Mais do que um instrumento técnico, a avaliação externa se revela um instrumento ideológico, utilizado para justificar políticas de teor neoliberal na educação. Rankings escolares alimentam uma lógica de competição e estigmatização, corroem a imagem de instituições vulneráveis e afetam a autoestima de estudantes e professores. A gestão da educação passa a ser regida por parâmetros empresariais: eficiência, produtividade e desempenho. Substitui-se o diálogo pedagógico pelo controle tecnocrático, submetendo a escola pública à lógica empresarial.
Tal modelo abre espaço para a privatização e mercantilização da educação pública.

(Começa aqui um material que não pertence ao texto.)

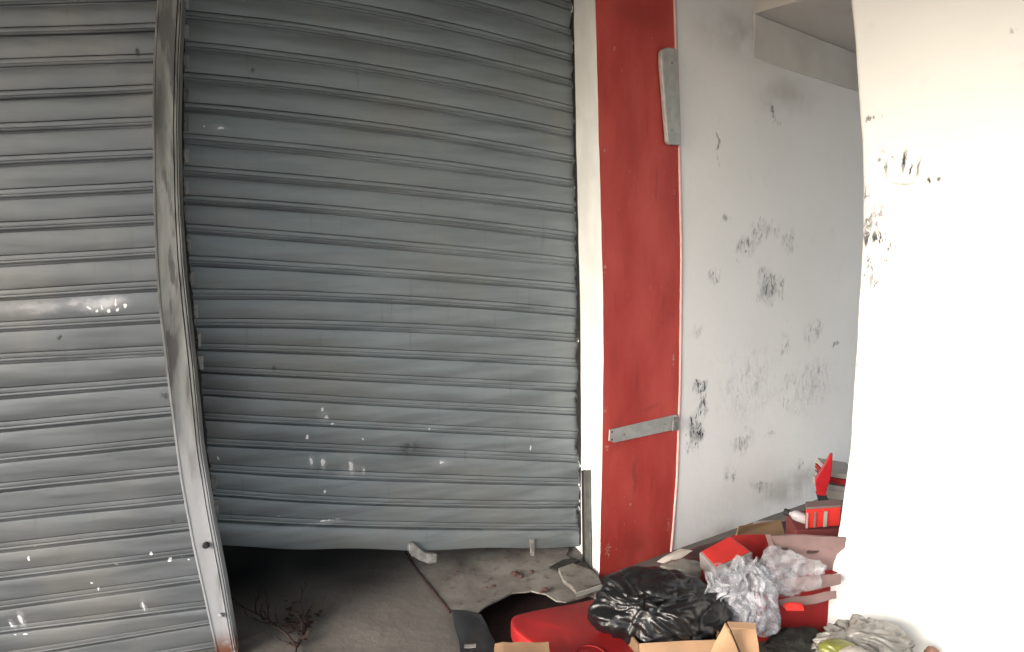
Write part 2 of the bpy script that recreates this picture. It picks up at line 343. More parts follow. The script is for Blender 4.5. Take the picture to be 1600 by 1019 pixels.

A obsessão por resultados cria uma nova demanda de mercado: sistemas apostilados, consultorias, plataformas digitais e pacotes pedagógicos vendidos como soluções mágicas. Empresas se infiltram nos processos de avaliação e gestão escolar, lucrando com a precariedade do sistema e impondo modelos pedagógicos estéreis, desvinculados da realidade das escolas e das necessidades dos estudantes.
Por fim, impõe-se uma lógica de controle que nega a educação como prática da liberdade, nos termos de Paulo Freire. Ao contrário de estimular o pensamento crítico e a emancipação dos sujeitos, as avaliações externas operam como ferramentas de domesticação. Valorizam respostas certas e comportamentos previsíveis, rechaçando a dúvida, a invenção e a crítica. A escola pública, nesse contexto, deixa de ser um espaço de formação cidadã para se tornar um laboratório de desempenho sob vigilância constante.
Diante de tudo isso, é urgente recuperar o sentido ético, político e emancipador da avaliação. Isso só será possível rompendo com a lógica punitivista, padronizadora e mercantil que hoje orienta a maior parte das políticas educacionais. Avaliar, em uma perspectiva crítica e democrática, é reconhecer os sujeitos em sua integralidade e diversidade, respeitar os contextos e apostar na escola pública como espaço de criação, diálogo e transformação social.